Go through the data below and copy it exactly, skipping every picture.

■ ■ ■ ■ ■

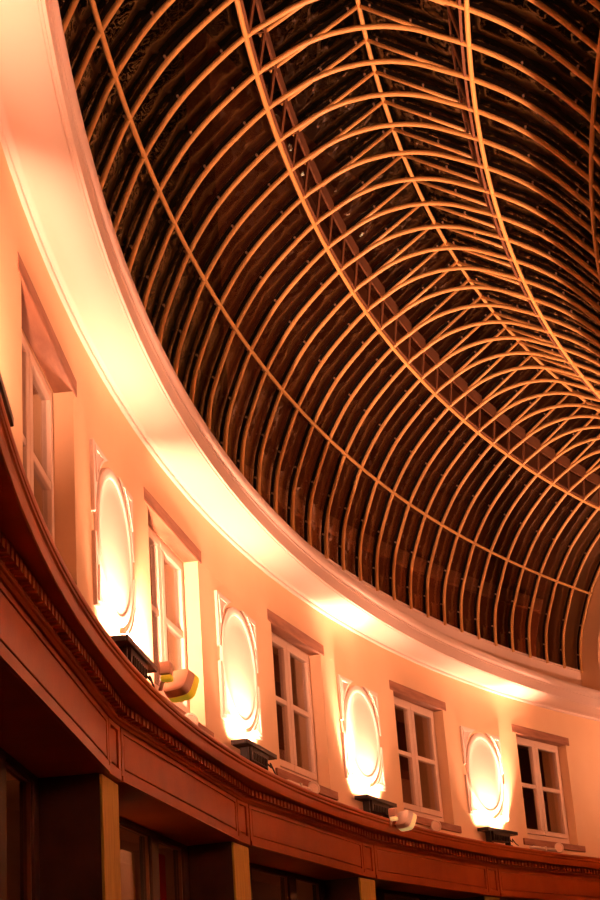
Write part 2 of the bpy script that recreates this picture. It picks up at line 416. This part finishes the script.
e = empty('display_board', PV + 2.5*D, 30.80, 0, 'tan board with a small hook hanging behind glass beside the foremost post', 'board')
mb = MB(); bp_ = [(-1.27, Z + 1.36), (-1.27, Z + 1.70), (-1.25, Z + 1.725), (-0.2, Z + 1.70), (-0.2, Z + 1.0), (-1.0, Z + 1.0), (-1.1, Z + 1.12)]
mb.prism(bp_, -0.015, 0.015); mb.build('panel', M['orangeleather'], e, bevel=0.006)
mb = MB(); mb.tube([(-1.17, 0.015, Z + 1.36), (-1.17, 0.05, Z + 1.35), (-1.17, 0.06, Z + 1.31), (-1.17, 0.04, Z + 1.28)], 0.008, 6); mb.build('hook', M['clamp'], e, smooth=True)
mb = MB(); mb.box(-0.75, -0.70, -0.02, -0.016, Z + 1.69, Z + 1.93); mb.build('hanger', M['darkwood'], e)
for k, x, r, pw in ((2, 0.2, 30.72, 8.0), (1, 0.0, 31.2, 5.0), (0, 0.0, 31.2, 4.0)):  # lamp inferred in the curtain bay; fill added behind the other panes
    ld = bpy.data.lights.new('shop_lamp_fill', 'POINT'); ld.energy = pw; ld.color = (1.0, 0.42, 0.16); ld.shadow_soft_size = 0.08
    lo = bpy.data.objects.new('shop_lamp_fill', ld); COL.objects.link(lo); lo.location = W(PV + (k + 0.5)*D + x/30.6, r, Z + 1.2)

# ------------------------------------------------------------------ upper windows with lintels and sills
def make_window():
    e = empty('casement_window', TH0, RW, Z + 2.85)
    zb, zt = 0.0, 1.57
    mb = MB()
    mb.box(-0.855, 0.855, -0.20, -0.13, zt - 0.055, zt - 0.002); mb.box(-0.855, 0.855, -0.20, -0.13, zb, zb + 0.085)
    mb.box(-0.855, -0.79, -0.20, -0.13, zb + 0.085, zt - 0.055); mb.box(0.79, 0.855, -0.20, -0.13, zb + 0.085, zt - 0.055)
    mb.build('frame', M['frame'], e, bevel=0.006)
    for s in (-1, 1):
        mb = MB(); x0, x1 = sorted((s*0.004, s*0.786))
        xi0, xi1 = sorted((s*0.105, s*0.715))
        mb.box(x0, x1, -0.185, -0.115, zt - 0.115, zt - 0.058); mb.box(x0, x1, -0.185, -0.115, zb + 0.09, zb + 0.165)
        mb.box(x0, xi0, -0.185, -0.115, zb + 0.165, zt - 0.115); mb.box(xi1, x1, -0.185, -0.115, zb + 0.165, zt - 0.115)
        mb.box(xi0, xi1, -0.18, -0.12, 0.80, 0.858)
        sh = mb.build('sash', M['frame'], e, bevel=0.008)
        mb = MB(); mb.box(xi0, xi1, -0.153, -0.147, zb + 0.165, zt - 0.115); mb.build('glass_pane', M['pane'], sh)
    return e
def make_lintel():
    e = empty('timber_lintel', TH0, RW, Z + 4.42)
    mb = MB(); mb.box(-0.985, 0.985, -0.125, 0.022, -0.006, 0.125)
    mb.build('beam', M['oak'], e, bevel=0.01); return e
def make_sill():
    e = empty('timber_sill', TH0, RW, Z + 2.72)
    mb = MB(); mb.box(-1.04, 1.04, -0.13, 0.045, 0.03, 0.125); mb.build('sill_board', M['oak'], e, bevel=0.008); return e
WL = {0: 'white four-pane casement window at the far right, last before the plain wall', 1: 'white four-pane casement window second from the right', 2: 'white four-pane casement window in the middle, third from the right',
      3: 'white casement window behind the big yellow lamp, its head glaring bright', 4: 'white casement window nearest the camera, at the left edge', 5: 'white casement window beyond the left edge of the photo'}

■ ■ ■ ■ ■

■ Completed task:
Write part 2 of the bpy script that recreates this picture. It picks up at line 416. This part finishes the script.
e = empty('display_board', PV + 2.5*D, 30.80, 0, 'tan board with a small hook hanging behind glass beside the foremost post', 'board')
mb = MB(); bp_ = [(-1.27, Z + 1.36), (-1.27, Z + 1.70), (-1.25, Z + 1.725), (-0.2, Z + 1.70), (-0.2, Z + 1.0), (-1.0, Z + 1.0), (-1.1, Z + 1.12)]
mb.prism(bp_, -0.015, 0.015); mb.build('panel', M['orangeleather'], e, bevel=0.006)
mb = MB(); mb.tube([(-1.17, 0.015, Z + 1.36), (-1.17, 0.05, Z + 1.35), (-1.17, 0.06, Z + 1.31), (-1.17, 0.04, Z + 1.28)], 0.008, 6); mb.build('hook', M['clamp'], e, smooth=True)
mb = MB(); mb.box(-0.75, -0.70, -0.02, -0.016, Z + 1.69, Z + 1.93); mb.build('hanger', M['darkwood'], e)
for k, x, r, pw in ((2, 0.2, 30.72, 8.0), (1, 0.0, 31.2, 5.0), (0, 0.0, 31.2, 4.0)):  # lamp inferred in the curtain bay; fill added behind the other panes
    ld = bpy.data.lights.new('shop_lamp_fill', 'POINT'); ld.energy = pw; ld.color = (1.0, 0.42, 0.16); ld.shadow_soft_size = 0.08
    lo = bpy.data.objects.new('shop_lamp_fill', ld); COL.objects.link(lo); lo.location = W(PV + (k + 0.5)*D + x/30.6, r, Z + 1.2)

# ------------------------------------------------------------------ upper windows with lintels and sills
def make_window():
    e = empty('casement_window', TH0, RW, Z + 2.85)
    zb, zt = 0.0, 1.57
    mb = MB()
    mb.box(-0.855, 0.855, -0.20, -0.13, zt - 0.055, zt - 0.002); mb.box(-0.855, 0.855, -0.20, -0.13, zb, zb + 0.085)
    mb.box(-0.855, -0.79, -0.20, -0.13, zb + 0.085, zt - 0.055); mb.box(0.79, 0.855, -0.20, -0.13, zb + 0.085, zt - 0.055)
    mb.build('frame', M['frame'], e, bevel=0.006)
    for s in (-1, 1):
        mb = MB(); x0, x1 = sorted((s*0.004, s*0.786))
        xi0, xi1 = sorted((s*0.105, s*0.715))
        mb.box(x0, x1, -0.185, -0.115, zt - 0.115, zt - 0.058); mb.box(x0, x1, -0.185, -0.115, zb + 0.09, zb + 0.165)
        mb.box(x0, xi0, -0.185, -0.115, zb + 0.165, zt - 0.115); mb.box(xi1, x1, -0.185, -0.115, zb + 0.165, zt - 0.115)
        mb.box(xi0, xi1, -0.18, -0.12, 0.80, 0.858)
        sh = mb.build('sash', M['frame'], e, bevel=0.008)
        mb = MB(); mb.box(xi0, xi1, -0.153, -0.147, zb + 0.165, zt - 0.115); mb.build('glass_pane', M['pane'], sh)
    return e
def make_lintel():
    e = empty('timber_lintel', TH0, RW, Z + 4.42)
    mb = MB(); mb.box(-0.985, 0.985, -0.125, 0.022, -0.006, 0.125)
    mb.build('beam', M['oak'], e, bevel=0.01); return e
def make_sill():
    e = empty('timber_sill', TH0, RW, Z + 2.72)
    mb = MB(); mb.box(-1.04, 1.04, -0.13, 0.045, 0.03, 0.125); mb.build('sill_board', M['oak'], e, bevel=0.008); return e
WL = {0: 'white four-pane casement window at the far right, last before the plain wall', 1: 'white four-pane casement window second from the right', 2: 'white four-pane casement window in the middle, third from the right',
      3: 'white casement window behind the big yellow lamp, its head glaring bright', 4: 'white casement window nearest the camera, at the left edge', 5: 'white casement window beyond the left edge of the photo'}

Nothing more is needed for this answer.